Predictive parser for EBNF productions

Question

I am trying to write a recursive descent parser without backtracking for a kind of EBNF like this:

<a> ::= b [c] | d

where

• <a> = non-terminal

• lower-case-string = identifier

• [term-in-brackets] = term-in-brackets is optional

• a|b is the usual mutually exclusive choice between a and b.

For now, I care only about the right hand side.

Following the example at http://en.wikipedia.org/wiki/Recursive_descent_parser , I eventually ended up with the following procedures (rule in GNU bison syntax in comments above):

/* expression: term optional_or_term */
void expression()
{
    term();
    if (sym == OR_SYM)
        optional_or_term();

}

/* optional_or_term: // empty
    | OR_SYM term optional_or_term
*/
void optional_or_term()
{
    while (sym == OR_SYM)
    {
        getsym();
        term();
    }
}

/* term: factor | factor term */
void term()
{
    factor();
    if (sym == EOF_SYM || sym == RIGHT_SQUAREB_SYM)
    {
        ;
    }
    else if (sym == IDENTIFIER_SYM || sym == LEFT_SQUAREB_SYM)
        term();
    else if (sym == OR_SYM)
        optional_or_term();
    else
    {
        error("term: syntax error");
        getsym();
    }

}

/*
factor: IDENTIFIER_SYM  
    | LEFT_SQUAREB_SYM expression RIGHT_SQUAREB_SYM
*/

void factor()
{
    if (accept(IDENTIFIER_SYM))
    {
        ;
    }
    else if (accept(LEFT_SQUAREB_SYM))
    {
        expression();
        expect(RIGHT_SQUAREB_SYM);
    }
    else
    {
        error("factor: syntax error");
        getsym();
    }

}

It seems to be working, but my expectation was that each procedure would correspond closely with the corresponding rule. You will notice that term() does not.

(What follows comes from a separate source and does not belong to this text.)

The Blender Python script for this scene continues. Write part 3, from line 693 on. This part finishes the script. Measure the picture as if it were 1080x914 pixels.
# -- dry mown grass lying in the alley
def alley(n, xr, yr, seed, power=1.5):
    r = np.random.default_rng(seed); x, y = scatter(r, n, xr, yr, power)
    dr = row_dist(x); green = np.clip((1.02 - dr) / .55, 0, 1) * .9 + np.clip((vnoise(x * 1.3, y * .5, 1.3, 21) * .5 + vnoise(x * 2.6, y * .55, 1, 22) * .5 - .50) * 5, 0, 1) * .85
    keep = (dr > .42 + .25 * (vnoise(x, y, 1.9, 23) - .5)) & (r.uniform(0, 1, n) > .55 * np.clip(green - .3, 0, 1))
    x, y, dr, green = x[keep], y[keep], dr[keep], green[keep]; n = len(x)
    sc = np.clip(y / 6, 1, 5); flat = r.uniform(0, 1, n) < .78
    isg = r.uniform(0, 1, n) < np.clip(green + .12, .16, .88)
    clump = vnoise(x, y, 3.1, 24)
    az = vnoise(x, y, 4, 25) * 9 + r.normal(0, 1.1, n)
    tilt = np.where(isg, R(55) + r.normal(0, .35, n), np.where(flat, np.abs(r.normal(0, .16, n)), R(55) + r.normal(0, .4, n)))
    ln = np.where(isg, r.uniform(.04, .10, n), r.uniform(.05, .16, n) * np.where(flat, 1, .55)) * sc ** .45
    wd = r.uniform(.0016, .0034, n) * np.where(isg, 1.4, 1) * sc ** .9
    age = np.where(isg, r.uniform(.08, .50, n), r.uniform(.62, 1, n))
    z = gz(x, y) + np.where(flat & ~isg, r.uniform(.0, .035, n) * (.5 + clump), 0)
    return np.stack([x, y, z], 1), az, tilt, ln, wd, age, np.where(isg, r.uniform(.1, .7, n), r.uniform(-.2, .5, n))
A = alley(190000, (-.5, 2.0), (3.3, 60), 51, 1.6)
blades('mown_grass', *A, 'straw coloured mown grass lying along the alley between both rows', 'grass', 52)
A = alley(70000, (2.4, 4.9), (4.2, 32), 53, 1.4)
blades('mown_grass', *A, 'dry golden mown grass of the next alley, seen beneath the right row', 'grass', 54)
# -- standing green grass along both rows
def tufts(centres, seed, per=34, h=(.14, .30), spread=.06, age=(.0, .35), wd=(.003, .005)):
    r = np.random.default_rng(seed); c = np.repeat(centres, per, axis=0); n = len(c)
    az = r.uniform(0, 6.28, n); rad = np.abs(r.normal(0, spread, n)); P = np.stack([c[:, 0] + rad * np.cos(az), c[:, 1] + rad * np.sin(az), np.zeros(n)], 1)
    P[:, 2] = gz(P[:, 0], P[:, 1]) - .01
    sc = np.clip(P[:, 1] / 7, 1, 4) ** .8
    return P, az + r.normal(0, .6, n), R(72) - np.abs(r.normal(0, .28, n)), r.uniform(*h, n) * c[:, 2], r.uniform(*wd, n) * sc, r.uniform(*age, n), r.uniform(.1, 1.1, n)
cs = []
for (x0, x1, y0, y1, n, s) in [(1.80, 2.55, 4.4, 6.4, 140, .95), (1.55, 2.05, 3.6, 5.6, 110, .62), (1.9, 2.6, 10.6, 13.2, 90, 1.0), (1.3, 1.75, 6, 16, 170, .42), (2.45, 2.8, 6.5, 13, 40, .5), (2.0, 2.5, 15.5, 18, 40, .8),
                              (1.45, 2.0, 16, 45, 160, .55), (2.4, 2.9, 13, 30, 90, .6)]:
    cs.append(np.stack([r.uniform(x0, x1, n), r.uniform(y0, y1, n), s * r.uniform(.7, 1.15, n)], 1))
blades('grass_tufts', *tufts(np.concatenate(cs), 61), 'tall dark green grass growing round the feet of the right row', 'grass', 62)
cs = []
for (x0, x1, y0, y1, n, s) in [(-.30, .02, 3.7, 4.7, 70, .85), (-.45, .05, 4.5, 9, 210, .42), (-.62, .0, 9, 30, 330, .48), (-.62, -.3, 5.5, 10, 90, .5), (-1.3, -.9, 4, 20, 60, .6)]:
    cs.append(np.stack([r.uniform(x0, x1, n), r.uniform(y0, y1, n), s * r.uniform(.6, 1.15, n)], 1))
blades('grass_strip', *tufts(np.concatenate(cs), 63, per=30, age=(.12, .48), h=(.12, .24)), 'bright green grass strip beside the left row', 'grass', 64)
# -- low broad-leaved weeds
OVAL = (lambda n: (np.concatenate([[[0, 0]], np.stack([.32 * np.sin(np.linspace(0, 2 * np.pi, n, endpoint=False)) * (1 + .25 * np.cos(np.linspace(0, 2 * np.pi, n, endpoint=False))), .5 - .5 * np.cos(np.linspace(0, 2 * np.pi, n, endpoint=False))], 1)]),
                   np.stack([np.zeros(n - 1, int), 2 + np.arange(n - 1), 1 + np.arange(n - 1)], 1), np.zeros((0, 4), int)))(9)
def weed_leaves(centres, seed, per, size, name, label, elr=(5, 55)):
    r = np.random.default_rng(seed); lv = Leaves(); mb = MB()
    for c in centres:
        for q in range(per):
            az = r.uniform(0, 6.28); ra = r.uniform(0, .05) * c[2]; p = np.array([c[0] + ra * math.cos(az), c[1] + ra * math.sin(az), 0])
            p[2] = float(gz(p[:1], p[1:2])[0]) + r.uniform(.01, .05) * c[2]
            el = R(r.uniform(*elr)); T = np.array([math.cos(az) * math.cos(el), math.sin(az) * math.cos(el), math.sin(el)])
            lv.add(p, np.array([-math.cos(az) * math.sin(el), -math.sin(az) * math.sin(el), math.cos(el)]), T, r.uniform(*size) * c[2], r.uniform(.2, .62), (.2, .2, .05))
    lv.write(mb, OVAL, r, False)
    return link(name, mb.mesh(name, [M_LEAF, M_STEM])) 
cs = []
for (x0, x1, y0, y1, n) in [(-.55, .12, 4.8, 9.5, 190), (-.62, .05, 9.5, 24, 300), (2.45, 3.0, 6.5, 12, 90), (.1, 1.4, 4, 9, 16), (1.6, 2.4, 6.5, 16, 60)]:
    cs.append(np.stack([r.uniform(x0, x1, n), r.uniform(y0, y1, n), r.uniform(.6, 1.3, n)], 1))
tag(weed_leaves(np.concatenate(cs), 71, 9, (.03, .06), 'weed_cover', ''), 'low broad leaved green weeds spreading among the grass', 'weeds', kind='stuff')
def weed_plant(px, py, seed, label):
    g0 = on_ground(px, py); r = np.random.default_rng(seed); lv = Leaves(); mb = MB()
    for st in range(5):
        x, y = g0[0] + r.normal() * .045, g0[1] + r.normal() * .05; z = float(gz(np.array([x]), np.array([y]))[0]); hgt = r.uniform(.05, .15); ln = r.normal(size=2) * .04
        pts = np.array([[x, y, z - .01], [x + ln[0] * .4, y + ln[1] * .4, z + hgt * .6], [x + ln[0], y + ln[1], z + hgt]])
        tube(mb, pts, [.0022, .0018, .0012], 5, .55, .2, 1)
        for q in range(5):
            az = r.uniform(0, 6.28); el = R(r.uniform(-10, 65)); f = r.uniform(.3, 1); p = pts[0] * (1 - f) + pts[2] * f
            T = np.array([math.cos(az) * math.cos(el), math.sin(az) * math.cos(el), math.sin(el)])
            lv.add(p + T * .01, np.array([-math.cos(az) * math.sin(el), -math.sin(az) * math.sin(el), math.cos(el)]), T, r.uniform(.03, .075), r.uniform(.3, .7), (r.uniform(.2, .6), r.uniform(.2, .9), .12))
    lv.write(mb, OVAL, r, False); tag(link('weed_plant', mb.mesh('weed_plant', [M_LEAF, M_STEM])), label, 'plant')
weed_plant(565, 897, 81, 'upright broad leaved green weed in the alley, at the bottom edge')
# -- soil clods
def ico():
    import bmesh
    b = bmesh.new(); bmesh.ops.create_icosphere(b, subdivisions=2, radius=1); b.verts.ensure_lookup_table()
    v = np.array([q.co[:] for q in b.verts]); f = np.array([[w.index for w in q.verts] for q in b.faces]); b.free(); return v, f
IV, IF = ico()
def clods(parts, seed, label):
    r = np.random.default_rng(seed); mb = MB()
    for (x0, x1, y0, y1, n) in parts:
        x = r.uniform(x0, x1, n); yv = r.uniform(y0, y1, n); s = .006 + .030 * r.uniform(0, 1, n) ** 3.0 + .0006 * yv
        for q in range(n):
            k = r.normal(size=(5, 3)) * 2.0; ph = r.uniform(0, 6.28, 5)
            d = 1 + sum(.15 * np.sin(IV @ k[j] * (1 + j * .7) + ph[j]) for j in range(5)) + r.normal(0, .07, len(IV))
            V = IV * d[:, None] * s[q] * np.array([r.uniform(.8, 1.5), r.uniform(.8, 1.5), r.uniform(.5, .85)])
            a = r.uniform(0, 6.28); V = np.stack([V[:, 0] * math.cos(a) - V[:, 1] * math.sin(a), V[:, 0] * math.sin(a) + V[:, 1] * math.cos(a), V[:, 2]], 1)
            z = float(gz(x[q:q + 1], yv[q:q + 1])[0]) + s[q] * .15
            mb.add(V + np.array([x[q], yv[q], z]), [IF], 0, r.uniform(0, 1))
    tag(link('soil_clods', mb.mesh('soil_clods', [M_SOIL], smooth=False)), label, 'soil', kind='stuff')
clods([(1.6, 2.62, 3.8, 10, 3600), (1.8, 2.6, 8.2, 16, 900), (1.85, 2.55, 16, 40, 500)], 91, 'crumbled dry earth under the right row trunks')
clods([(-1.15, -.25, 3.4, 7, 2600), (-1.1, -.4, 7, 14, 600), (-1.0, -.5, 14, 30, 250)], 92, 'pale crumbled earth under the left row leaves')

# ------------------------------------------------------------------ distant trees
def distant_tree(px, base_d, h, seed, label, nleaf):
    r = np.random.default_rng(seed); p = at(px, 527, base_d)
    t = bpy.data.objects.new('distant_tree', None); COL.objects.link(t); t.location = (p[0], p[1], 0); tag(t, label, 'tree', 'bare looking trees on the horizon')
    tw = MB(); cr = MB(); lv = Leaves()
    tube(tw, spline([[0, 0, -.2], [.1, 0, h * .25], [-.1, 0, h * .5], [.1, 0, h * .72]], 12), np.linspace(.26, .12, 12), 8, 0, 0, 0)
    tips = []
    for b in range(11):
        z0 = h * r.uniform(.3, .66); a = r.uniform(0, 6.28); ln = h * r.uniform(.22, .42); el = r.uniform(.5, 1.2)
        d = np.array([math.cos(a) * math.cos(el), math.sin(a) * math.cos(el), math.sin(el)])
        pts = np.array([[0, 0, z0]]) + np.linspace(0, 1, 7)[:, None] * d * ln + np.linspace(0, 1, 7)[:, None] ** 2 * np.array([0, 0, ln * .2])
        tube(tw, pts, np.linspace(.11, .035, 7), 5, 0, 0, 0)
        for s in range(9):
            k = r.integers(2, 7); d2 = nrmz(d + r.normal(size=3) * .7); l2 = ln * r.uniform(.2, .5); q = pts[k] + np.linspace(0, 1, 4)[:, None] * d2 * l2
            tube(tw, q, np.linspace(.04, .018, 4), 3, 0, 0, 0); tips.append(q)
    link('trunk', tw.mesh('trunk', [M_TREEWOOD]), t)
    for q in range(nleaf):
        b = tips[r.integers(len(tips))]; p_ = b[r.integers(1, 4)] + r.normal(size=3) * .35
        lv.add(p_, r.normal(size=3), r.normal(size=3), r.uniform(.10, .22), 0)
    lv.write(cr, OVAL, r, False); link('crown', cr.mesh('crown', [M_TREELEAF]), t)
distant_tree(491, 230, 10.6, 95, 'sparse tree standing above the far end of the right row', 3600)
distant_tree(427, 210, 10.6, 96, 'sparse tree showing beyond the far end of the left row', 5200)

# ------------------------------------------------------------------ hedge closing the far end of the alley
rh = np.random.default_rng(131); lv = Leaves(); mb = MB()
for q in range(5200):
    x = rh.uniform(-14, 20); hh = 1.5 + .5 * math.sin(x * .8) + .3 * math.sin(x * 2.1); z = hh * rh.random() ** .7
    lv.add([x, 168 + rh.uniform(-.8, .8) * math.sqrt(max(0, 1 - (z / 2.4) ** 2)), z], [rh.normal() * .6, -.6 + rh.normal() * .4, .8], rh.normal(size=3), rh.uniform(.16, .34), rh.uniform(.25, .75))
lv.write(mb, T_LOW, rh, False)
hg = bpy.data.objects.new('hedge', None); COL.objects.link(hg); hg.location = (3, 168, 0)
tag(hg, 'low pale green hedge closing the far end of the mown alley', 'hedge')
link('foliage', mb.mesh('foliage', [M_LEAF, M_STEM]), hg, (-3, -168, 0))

My question is: did the grammar need more transformation before the procedures were written?

Answer 1

I don't think your problem is the absence of operators for concatenation. I think it is not using Kleene star (and plus) for lists of things. The Kleene star lets you actually code a loop inside a procedure that implements the grammar rule.

I would have written your grammar as:

expression = term (OR_SYM term)*;
term = factor+;
factor = IDENTIFIER_SYM | LEFT_SQUAREB_SYM expression RIGHT_SQUAREB_SYM ;

(This is a pretty classic grammar for a grammar).

The parser code then looks like:

 boolean function expression()
 {   if term()
     {   loop
         { if OR_SYM()
           {  if term()
              {}
              else syntax_error();
           }
           else return true;
         }
     else return false;
 }

 boolean term()
 {  if factor()
    {  loop
       {  if factor()
          {}
          else return true;
       }
    }
    else return false;
 }

 boolean factor()
 {  if IDENTIFIER(SYM)
    return true;
    else 
    { if LEFT_SQUAREB_SYM()
      {  if expression()
         {   if RIGHT_SQUAREB_SYM()
             return true;
             else syntax_error();
         }
         else syntax_error();
      else return false;
    }
 }

I tried to generate this in an absolutely mechanical way, and you can do pretty well like this. I did a lot of this earlier my career.

What you're not going to get is 150 working rules per day. First, for a big language, it is hard to get the grammar right; you'll be tweaking it repeatedly to get a grammar that works in the abstract, then you have to adjust the code you wrote. Next you'll discover that writing the lexer has its troubles too; just try writing a lexer for Java. Finally, you'll discover that parser rules isn't the whole game or even the biggest part of your effort; you need a lot to process real code. I call this "Life After Parsing"; see my bio for more information.

If you want to get 150 working rules per day, switch to a GLR parser and stop coding parsers manually. That won't address the other issues, but it does make you incredibly productive at getting out a usable grammar. This is what I do now. Without exception. (Our DMS Software Reengineering Toolkit uses this, and we parse a lot of things that people claim are hard. )